Dünyanın pek çok yerinde çocuklarla da bir araya geliyorsunuz. Merak etmeyen çocuk yoktur, ama merak ettikleri konular ya da kavramlar yaşadıkları ülkelere göre değişiyor mu?
Hayır, çok evrensel. Ölüm, aşk, adalet, özgürlük ve kimlik. Özellikle ergenlik çağında sorulan kimlik soruları asla değişmiyor. Sorularda da cevaplarda da beni en şaşırtan şey evrensel bir kardeşliği hissetmem.

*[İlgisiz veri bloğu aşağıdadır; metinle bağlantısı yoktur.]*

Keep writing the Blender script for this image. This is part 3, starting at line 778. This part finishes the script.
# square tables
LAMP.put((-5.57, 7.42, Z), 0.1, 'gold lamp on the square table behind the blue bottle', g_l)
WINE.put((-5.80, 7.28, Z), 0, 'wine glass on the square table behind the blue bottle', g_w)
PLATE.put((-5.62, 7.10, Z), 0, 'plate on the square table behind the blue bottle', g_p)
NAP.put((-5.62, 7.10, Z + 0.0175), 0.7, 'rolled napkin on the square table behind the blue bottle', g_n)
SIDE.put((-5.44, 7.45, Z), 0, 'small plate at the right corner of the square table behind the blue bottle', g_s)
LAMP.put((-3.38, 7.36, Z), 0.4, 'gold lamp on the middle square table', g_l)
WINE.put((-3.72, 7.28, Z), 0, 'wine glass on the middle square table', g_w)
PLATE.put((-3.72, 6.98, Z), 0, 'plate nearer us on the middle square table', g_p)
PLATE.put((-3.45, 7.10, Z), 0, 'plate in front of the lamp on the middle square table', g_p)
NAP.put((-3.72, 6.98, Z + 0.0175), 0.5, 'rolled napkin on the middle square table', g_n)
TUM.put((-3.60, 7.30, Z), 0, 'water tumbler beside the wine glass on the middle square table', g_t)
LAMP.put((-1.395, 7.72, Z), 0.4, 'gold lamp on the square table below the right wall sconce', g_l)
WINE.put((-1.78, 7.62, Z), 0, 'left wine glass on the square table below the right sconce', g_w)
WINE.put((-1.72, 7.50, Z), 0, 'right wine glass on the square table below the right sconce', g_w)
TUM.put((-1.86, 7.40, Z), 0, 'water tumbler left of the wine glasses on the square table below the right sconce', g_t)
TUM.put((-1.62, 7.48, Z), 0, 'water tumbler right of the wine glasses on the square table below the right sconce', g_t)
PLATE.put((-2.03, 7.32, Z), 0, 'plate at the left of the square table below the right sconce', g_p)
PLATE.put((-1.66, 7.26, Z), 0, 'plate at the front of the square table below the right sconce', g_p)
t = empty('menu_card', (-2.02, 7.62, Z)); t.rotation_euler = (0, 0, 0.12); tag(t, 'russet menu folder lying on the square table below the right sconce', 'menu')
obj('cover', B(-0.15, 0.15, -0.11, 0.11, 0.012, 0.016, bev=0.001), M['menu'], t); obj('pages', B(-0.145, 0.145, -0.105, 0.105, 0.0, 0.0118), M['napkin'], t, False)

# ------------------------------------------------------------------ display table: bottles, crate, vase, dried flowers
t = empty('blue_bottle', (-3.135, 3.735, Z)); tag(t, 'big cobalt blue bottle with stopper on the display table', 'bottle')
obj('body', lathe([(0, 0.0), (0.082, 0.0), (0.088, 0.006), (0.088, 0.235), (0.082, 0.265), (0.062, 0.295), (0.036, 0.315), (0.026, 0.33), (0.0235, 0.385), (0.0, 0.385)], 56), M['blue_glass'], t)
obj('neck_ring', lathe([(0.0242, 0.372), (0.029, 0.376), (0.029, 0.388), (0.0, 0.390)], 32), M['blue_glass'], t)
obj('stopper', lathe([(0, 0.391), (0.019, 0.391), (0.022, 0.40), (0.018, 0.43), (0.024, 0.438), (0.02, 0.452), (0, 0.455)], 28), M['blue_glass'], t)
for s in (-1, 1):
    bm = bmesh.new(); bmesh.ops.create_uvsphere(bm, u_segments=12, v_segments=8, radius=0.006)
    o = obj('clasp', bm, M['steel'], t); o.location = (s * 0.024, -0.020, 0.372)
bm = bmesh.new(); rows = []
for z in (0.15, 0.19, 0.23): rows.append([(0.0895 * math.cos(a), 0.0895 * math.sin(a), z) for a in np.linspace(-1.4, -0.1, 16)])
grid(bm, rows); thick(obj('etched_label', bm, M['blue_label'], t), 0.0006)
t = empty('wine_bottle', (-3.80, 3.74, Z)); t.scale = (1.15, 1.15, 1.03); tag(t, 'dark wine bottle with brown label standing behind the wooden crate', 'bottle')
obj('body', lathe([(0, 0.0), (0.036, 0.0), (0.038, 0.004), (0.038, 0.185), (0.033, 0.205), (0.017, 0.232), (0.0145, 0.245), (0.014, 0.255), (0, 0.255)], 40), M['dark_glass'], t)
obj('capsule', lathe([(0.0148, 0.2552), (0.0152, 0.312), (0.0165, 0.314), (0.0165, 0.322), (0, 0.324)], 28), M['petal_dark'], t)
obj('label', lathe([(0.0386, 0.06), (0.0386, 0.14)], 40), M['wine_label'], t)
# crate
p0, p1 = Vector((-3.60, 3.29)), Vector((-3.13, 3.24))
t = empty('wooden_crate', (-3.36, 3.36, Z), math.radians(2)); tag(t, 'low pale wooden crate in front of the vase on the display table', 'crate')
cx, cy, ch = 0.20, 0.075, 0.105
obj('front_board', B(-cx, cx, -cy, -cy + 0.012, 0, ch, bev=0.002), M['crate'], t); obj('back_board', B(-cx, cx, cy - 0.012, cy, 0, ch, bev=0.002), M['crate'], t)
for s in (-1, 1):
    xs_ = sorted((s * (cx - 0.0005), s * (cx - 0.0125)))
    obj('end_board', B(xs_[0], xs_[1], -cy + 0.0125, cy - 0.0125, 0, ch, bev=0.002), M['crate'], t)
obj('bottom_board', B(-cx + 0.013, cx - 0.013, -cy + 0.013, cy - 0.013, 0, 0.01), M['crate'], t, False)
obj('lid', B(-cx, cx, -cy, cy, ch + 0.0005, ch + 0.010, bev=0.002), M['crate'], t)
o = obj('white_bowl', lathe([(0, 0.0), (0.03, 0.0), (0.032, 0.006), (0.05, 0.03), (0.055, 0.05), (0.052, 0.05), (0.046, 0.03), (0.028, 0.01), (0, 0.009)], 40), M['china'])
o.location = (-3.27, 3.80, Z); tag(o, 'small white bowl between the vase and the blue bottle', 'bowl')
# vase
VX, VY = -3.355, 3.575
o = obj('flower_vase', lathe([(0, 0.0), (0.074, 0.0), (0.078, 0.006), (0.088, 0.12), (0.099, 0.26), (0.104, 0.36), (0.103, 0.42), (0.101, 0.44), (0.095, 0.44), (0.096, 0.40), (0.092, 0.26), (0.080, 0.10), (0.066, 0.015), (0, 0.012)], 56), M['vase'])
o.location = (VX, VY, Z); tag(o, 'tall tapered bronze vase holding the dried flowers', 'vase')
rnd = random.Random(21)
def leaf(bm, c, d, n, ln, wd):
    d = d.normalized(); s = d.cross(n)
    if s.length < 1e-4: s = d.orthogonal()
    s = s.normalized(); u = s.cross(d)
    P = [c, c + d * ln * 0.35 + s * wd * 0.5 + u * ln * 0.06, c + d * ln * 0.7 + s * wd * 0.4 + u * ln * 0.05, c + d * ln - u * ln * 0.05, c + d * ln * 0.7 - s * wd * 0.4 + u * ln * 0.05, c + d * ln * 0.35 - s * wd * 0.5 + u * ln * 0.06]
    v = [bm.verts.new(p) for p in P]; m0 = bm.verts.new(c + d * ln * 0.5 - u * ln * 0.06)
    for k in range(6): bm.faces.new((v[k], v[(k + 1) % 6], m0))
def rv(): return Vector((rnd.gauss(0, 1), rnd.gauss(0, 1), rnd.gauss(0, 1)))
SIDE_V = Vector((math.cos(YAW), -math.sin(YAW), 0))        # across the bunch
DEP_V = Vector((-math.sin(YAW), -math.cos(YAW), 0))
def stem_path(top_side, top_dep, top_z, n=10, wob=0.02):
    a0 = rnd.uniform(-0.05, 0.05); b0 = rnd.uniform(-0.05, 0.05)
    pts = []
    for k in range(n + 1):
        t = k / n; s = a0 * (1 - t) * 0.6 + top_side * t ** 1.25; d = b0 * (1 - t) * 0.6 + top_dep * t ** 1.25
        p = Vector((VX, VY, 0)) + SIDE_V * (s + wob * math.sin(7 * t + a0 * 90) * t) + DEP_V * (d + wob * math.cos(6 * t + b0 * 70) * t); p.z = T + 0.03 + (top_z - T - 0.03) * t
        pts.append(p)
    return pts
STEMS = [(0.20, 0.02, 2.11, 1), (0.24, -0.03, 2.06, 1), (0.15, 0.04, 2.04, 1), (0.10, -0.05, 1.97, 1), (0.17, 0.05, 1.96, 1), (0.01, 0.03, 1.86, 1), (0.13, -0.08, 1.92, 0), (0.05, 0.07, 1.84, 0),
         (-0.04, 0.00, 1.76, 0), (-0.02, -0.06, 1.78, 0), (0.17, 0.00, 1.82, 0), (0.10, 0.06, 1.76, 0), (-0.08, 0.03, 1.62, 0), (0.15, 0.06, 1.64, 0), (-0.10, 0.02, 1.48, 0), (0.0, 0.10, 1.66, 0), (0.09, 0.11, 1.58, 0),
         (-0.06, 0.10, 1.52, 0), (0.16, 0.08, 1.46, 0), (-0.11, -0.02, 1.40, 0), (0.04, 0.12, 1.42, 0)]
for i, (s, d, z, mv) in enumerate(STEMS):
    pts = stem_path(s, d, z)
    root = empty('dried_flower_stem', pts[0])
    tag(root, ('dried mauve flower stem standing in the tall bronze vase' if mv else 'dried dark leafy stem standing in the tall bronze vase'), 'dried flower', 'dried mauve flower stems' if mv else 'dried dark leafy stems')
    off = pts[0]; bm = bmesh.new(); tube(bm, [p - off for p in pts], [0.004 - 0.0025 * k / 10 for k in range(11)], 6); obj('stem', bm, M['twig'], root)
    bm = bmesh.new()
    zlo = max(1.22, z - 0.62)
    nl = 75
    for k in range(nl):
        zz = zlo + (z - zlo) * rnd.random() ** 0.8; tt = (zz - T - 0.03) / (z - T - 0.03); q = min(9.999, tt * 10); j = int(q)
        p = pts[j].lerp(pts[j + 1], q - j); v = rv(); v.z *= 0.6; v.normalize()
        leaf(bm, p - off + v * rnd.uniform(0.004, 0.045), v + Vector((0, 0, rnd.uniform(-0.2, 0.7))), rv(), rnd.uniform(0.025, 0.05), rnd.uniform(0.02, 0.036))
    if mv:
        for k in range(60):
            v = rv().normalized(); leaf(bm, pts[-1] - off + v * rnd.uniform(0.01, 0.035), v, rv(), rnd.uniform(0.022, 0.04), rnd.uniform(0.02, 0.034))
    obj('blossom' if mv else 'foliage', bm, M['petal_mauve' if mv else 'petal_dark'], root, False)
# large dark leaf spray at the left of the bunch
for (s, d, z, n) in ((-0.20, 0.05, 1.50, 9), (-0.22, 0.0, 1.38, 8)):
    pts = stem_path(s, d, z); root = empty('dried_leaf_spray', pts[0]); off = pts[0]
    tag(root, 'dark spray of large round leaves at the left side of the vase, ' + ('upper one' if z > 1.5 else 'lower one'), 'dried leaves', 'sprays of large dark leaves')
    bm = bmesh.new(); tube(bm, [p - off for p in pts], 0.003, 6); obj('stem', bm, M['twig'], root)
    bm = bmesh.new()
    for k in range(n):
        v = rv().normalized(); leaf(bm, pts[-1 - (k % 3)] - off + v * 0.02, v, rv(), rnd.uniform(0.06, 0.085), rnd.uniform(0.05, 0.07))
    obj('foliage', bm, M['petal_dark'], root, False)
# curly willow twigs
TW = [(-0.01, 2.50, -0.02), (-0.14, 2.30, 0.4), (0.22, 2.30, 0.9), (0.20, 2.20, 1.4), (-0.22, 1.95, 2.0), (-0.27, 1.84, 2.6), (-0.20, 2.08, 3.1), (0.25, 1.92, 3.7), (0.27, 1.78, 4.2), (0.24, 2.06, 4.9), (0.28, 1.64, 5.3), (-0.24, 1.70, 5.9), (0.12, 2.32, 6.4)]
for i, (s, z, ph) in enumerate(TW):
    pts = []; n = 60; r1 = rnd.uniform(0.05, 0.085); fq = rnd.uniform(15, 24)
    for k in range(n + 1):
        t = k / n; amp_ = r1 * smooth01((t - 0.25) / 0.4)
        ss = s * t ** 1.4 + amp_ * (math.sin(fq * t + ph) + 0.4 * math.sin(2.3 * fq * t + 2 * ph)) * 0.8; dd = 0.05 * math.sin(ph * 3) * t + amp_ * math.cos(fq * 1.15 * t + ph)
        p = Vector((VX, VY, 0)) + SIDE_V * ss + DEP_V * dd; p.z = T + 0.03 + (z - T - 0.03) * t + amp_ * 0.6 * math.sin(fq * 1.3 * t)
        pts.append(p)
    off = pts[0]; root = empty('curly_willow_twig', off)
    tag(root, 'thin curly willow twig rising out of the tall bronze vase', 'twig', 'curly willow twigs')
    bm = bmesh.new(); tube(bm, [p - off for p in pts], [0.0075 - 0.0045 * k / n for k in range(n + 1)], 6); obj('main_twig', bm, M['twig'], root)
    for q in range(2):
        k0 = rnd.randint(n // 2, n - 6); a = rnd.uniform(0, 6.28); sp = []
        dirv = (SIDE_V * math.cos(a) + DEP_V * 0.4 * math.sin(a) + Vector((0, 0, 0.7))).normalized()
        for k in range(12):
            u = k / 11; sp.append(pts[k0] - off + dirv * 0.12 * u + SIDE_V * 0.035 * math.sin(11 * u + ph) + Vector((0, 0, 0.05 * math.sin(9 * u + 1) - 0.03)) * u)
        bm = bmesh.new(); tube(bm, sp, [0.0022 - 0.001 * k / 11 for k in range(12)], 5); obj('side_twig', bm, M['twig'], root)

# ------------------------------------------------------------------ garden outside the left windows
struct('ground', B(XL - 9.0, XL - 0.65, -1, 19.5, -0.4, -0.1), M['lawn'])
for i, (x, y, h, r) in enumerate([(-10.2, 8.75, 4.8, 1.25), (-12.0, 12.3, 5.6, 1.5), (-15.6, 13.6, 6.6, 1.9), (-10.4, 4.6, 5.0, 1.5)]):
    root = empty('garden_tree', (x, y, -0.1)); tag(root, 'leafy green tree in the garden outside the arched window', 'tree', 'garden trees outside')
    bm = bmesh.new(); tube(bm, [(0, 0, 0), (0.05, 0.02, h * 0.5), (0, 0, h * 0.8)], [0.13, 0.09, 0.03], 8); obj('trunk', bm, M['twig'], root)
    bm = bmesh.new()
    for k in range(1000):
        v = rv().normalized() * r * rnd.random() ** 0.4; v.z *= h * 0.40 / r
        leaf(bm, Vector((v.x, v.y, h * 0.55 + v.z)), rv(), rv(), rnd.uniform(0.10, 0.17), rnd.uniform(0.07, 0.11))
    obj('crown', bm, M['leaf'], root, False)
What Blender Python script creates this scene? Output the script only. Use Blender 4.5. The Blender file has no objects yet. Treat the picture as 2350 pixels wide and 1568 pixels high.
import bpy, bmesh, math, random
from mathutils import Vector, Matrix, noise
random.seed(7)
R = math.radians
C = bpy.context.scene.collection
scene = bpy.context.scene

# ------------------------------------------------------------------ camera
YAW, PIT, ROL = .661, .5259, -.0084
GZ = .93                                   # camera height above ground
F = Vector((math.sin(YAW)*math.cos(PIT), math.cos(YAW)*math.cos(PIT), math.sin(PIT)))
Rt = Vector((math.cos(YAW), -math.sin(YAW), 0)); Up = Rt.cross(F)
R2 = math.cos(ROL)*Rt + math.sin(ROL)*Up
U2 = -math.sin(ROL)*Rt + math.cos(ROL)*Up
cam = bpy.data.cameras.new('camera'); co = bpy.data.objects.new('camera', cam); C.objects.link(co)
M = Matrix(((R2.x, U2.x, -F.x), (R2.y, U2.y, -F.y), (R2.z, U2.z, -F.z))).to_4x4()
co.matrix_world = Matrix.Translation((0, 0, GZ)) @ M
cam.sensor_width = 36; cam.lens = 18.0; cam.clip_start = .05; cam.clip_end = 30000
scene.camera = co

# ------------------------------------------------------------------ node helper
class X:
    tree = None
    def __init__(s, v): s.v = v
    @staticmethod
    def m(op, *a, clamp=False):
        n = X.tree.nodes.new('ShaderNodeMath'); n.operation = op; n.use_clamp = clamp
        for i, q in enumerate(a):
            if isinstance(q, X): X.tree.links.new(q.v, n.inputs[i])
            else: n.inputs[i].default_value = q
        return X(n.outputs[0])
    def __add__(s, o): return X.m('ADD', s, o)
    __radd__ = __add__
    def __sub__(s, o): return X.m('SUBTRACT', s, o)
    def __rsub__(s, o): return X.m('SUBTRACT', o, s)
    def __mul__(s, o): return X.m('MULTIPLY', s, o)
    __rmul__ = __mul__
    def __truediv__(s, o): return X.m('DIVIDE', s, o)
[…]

Farklı kıtalardaki okullar arasında, Monaco’yla Senegal mesela, felsefe yazışmaları yaptırıyoruz, merak edilen soruların ortak oluşu çok şaşırtıcı.
Çocuklar için felsefe kitapları yazmak nasıl bir deneyim peki? Çocuğa görelilik dediğimiz dili felsefe anlatırken nasıl yakalıyorsunuz?
Bu kitapları yazmaya başlamadan önce 10 yıl boyunca çocuklarla atölye yaptım. Dolayısıyla çocukların sorularına ve onların diline aşinaydım artık. Çocuklarla felsefe yapmak için metne ihtiyacımız var. Bunu filozofların metinleriyle yapamayacağımız için çocuk edebiyatından faydalanıyoruz. Çocukları sadece gece uyutan kitaplar yetmez, sabah uyandıranları da olmalı.
Didaktik olmamak da önemli…
Tabii. Çocuk kitaplarıyla felsefe anlatabilir miyim diye baktığımda derya deniz buldum. Çocuk edebiyatının iyi örnekleri varoluşsal ve felsefik çok sağlam sorular sorduruyor. Öyle iyi örnekler var ki Madam Bovary’nin düşündürdüklerini düşündürtüyor.